__Problem description__.
Check each line of the records for "recreates"; collect those that have it.

__Raw records__.
══════════
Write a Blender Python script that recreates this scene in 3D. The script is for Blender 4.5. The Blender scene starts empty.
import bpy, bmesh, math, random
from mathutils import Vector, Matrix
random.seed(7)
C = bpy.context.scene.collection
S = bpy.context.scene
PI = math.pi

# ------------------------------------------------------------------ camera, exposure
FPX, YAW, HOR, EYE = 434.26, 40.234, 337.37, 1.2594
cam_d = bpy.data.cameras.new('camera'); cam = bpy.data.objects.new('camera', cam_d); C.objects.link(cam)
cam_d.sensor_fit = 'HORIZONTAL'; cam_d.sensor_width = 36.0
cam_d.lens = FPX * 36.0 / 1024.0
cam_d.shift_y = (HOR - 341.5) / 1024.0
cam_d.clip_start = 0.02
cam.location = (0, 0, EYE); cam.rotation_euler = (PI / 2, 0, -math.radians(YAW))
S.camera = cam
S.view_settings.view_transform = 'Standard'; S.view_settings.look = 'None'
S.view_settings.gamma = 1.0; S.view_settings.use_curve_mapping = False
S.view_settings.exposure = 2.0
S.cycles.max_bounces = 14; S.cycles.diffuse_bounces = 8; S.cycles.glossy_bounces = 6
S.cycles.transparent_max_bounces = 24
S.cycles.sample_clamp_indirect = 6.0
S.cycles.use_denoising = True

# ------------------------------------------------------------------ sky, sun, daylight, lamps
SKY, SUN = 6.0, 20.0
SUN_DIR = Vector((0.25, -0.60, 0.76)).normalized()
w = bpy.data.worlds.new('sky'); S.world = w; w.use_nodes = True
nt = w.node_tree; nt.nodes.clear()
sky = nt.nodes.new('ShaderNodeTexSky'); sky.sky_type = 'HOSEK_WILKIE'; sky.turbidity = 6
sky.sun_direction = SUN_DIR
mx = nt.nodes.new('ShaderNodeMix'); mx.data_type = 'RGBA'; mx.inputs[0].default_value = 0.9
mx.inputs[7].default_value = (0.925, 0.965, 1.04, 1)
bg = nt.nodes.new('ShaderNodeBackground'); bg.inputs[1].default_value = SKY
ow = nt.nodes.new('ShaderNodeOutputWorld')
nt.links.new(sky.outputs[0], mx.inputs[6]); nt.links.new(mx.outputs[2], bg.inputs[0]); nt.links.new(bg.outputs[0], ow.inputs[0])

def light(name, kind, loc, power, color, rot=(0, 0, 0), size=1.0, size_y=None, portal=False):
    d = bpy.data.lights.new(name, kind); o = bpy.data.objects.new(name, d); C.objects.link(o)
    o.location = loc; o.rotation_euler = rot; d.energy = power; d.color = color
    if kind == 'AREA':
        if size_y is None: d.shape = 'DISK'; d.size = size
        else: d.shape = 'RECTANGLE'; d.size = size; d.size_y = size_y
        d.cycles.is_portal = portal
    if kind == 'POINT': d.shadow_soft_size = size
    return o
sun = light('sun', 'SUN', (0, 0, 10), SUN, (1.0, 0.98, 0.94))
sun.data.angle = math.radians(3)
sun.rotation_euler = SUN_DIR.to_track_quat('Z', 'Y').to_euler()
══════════
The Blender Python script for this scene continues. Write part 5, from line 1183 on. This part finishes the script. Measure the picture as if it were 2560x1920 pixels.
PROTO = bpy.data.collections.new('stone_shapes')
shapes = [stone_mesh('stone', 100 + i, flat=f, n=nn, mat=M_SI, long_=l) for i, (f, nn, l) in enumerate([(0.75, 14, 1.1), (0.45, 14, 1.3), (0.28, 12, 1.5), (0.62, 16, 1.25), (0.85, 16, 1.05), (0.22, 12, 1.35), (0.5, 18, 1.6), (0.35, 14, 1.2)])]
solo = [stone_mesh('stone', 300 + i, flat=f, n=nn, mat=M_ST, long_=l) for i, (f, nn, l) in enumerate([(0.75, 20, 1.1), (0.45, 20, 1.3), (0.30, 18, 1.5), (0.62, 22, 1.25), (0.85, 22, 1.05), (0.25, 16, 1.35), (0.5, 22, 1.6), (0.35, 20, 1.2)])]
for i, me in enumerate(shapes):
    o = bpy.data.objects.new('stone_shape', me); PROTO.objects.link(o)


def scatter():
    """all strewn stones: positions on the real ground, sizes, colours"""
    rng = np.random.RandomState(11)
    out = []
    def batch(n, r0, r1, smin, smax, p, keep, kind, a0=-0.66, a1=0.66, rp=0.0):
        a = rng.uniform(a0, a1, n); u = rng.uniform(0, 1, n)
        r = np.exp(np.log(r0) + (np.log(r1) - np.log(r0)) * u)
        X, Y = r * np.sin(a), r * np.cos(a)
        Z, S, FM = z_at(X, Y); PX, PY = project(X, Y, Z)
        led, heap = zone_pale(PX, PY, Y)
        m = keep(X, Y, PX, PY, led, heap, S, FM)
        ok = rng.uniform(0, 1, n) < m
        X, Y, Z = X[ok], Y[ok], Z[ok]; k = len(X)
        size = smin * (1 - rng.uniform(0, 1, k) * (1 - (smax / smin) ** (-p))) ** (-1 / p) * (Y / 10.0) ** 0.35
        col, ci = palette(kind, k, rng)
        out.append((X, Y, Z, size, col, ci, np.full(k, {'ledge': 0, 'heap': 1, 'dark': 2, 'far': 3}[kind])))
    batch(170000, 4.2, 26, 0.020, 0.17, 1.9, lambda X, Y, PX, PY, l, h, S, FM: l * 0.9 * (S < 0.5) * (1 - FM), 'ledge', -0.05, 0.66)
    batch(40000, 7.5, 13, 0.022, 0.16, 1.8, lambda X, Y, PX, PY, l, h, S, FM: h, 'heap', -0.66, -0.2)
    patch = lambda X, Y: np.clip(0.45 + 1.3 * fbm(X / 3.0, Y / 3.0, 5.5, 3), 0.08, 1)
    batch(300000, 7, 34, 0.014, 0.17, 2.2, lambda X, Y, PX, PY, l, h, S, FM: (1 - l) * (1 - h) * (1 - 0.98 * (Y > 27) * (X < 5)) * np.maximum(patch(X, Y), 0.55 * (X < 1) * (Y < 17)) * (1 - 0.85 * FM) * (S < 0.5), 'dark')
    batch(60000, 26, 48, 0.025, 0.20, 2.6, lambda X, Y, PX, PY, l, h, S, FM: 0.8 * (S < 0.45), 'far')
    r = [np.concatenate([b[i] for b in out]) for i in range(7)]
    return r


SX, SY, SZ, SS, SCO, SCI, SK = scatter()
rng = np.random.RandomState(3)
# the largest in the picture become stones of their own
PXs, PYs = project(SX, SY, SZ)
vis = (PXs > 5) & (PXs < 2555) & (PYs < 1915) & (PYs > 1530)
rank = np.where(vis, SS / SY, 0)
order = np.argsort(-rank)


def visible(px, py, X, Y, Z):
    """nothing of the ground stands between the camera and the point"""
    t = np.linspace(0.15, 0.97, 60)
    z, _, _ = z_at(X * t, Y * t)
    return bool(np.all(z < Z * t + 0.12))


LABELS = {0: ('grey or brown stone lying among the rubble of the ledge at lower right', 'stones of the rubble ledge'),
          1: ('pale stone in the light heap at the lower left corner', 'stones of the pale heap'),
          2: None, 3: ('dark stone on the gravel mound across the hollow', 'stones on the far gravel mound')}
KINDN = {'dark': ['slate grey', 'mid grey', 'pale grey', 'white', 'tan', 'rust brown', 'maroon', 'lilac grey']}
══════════
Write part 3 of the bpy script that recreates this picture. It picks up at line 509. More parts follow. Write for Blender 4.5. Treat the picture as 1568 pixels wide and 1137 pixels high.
══════════
__Result for this task__.
Write a Blender Python script that recreates this scene in 3D. The script is for Blender 4.5. The Blender scene starts empty.
Write part 3 of the bpy script that recreates this picture. It picks up at line 509. More parts follow. Write for Blender 4.5. Treat the picture as 1568 pixels wide and 1137 pixels high.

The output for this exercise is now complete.